╭─ DATA PROVIDED
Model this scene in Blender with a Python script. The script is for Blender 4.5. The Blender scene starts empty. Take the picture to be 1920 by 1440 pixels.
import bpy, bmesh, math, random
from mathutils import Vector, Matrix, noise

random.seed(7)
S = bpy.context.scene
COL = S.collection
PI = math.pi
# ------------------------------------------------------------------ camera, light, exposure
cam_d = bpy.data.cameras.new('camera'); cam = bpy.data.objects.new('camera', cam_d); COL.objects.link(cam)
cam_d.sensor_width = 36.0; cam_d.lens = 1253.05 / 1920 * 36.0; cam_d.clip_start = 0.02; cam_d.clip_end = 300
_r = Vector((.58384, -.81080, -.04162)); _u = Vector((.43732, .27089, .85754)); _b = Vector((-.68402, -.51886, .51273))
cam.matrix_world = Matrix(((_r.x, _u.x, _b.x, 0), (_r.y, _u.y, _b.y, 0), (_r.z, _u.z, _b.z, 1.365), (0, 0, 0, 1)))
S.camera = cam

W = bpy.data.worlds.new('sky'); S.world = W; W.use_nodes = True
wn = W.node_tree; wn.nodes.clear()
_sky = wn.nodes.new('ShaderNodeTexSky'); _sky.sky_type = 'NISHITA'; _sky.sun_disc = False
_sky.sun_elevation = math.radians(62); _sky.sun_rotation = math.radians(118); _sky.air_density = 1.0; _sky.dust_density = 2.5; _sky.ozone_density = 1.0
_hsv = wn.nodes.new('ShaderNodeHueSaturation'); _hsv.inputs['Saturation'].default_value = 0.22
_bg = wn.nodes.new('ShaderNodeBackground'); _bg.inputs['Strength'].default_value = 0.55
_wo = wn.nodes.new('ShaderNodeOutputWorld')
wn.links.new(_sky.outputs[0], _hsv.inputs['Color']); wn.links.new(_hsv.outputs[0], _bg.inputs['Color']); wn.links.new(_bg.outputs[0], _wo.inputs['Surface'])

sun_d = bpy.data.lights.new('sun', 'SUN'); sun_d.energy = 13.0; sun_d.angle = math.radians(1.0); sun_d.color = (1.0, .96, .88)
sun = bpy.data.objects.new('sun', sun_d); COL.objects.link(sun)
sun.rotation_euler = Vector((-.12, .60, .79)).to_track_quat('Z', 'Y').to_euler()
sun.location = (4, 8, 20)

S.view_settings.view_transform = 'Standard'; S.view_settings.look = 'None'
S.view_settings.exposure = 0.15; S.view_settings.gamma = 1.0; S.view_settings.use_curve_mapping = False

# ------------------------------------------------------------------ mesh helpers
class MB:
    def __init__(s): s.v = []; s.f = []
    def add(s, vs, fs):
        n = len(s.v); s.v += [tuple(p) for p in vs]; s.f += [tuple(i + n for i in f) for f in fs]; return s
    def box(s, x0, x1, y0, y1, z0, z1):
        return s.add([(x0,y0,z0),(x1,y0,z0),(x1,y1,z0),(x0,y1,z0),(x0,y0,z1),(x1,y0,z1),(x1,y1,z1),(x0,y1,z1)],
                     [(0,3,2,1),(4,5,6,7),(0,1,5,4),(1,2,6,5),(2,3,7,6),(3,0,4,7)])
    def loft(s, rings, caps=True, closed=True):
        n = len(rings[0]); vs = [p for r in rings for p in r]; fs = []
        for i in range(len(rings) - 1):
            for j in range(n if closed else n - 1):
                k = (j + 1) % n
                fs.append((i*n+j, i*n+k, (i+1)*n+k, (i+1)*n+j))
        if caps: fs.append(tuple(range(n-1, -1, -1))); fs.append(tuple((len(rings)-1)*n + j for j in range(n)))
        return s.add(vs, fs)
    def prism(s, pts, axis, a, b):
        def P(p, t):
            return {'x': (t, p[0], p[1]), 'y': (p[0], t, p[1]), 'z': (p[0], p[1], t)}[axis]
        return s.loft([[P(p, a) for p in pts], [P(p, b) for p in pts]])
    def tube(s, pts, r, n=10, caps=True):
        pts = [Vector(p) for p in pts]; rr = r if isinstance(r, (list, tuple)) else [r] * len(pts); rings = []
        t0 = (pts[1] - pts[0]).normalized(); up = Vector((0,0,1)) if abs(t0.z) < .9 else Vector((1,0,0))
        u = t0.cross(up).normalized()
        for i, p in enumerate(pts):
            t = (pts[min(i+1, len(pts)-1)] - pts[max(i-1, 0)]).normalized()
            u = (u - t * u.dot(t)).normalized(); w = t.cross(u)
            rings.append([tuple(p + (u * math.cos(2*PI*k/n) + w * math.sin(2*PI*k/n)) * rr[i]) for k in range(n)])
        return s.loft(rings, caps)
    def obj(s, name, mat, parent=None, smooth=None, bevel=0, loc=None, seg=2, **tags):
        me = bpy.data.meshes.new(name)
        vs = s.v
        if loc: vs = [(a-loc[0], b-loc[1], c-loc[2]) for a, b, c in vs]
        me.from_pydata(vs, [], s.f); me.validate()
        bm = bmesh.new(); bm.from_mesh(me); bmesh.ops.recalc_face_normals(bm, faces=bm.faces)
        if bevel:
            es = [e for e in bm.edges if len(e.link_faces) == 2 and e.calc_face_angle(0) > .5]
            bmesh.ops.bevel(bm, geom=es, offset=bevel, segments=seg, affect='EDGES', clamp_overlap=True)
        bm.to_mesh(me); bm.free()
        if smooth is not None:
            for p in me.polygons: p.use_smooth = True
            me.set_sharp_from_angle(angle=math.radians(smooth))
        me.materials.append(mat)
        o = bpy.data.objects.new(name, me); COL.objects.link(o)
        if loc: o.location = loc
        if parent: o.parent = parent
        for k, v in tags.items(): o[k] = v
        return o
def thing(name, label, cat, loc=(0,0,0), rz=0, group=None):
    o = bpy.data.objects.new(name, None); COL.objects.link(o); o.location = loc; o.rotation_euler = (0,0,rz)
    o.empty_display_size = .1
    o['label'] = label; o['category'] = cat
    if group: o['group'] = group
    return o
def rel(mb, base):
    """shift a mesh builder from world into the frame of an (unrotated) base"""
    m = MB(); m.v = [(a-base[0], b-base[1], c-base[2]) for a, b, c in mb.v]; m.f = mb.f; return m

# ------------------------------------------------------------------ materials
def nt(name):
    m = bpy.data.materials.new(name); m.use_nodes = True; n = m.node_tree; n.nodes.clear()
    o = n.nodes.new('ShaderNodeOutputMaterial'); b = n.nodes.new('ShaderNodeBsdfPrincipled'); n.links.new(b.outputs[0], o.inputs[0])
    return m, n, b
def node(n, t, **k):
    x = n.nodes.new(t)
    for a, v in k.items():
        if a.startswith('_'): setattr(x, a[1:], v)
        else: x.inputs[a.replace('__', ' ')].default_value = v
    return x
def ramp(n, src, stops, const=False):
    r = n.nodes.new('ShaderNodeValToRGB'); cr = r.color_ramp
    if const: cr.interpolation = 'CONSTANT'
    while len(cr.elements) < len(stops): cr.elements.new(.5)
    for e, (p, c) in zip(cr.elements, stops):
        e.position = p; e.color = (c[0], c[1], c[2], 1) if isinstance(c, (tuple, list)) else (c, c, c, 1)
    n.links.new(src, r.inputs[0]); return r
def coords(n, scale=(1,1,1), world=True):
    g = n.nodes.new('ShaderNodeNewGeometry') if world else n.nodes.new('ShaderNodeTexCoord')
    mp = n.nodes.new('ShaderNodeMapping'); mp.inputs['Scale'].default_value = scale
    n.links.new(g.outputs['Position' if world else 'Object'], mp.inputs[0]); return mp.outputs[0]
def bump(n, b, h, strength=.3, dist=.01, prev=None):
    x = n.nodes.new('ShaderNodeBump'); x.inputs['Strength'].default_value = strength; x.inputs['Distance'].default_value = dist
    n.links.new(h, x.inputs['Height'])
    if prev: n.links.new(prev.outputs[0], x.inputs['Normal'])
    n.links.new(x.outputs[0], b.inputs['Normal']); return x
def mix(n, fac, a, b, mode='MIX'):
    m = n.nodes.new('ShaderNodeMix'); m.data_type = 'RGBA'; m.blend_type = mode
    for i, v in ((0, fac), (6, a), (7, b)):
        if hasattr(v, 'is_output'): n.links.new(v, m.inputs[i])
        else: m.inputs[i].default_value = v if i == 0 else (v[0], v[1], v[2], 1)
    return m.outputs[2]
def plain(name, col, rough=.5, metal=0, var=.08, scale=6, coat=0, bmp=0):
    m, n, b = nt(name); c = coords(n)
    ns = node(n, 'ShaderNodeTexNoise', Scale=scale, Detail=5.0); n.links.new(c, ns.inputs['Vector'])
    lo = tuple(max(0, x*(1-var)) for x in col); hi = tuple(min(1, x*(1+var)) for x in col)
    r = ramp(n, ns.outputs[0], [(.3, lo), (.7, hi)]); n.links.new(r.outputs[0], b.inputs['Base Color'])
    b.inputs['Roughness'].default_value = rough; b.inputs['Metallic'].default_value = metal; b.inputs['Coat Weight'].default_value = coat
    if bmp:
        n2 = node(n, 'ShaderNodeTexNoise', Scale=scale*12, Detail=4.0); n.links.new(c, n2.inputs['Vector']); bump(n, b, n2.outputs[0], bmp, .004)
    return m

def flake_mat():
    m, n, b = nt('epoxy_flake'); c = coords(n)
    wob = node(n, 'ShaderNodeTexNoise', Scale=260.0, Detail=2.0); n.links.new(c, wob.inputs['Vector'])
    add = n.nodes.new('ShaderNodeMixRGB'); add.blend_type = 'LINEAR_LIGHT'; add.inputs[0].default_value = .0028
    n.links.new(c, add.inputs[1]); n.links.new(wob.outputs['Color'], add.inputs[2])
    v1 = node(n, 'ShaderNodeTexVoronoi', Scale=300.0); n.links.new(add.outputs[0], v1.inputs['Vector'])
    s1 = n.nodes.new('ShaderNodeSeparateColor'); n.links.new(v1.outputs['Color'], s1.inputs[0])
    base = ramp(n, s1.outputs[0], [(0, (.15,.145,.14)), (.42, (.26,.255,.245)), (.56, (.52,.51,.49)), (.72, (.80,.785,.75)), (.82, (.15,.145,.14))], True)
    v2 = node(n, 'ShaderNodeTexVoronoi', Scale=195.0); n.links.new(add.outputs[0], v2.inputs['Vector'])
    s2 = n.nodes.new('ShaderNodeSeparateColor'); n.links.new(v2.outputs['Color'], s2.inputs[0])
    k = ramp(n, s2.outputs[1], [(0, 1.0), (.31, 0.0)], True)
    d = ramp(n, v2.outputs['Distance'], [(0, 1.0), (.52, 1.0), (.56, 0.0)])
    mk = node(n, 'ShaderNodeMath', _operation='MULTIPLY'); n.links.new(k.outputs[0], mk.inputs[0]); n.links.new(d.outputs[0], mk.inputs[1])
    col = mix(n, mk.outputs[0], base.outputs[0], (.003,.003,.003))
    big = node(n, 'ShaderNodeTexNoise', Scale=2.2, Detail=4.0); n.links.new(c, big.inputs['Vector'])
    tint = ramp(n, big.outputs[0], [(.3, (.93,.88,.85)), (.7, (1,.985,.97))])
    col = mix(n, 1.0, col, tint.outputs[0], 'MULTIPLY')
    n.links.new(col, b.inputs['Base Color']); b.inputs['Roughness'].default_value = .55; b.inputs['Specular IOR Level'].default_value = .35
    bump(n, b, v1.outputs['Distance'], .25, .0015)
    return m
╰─
• [PROBLEM REQUIREMENTS]:
Reproduce only the lines from the top of the material through the one bearing "sun.location = (4, 8, 20)", each exactly as it stands.

• [EXERCISE SOLUTION]:
Model this scene in Blender with a Python script. The script is for Blender 4.5. The Blender scene starts empty. Take the picture to be 1920 by 1440 pixels.
import bpy, bmesh, math, random
from mathutils import Vector, Matrix, noise

random.seed(7)
S = bpy.context.scene
COL = S.collection
PI = math.pi
# ------------------------------------------------------------------ camera, light, exposure
cam_d = bpy.data.cameras.new('camera'); cam = bpy.data.objects.new('camera', cam_d); COL.objects.link(cam)
cam_d.sensor_width = 36.0; cam_d.lens = 1253.05 / 1920 * 36.0; cam_d.clip_start = 0.02; cam_d.clip_end = 300
_r = Vector((.58384, -.81080, -.04162)); _u = Vector((.43732, .27089, .85754)); _b = Vector((-.68402, -.51886, .51273))
cam.matrix_world = Matrix(((_r.x, _u.x, _b.x, 0), (_r.y, _u.y, _b.y, 0), (_r.z, _u.z, _b.z, 1.365), (0, 0, 0, 1)))
S.camera = cam

W = bpy.data.worlds.new('sky'); S.world = W; W.use_nodes = True
wn = W.node_tree; wn.nodes.clear()
_sky = wn.nodes.new('ShaderNodeTexSky'); _sky.sky_type = 'NISHITA'; _sky.sun_disc = False
_sky.sun_elevation = math.radians(62); _sky.sun_rotation = math.radians(118); _sky.air_density = 1.0; _sky.dust_density = 2.5; _sky.ozone_density = 1.0
_hsv = wn.nodes.new('ShaderNodeHueSaturation'); _hsv.inputs['Saturation'].default_value = 0.22
_bg = wn.nodes.new('ShaderNodeBackground'); _bg.inputs['Strength'].default_value = 0.55
_wo = wn.nodes.new('ShaderNodeOutputWorld')
wn.links.new(_sky.outputs[0], _hsv.inputs['Color']); wn.links.new(_hsv.outputs[0], _bg.inputs['Color']); wn.links.new(_bg.outputs[0], _wo.inputs['Surface'])

sun_d = bpy.data.lights.new('sun', 'SUN'); sun_d.energy = 13.0; sun_d.angle = math.radians(1.0); sun_d.color = (1.0, .96, .88)
sun = bpy.data.objects.new('sun', sun_d); COL.objects.link(sun)
sun.rotation_euler = Vector((-.12, .60, .79)).to_track_quat('Z', 'Y').to_euler()
sun.location = (4, 8, 20)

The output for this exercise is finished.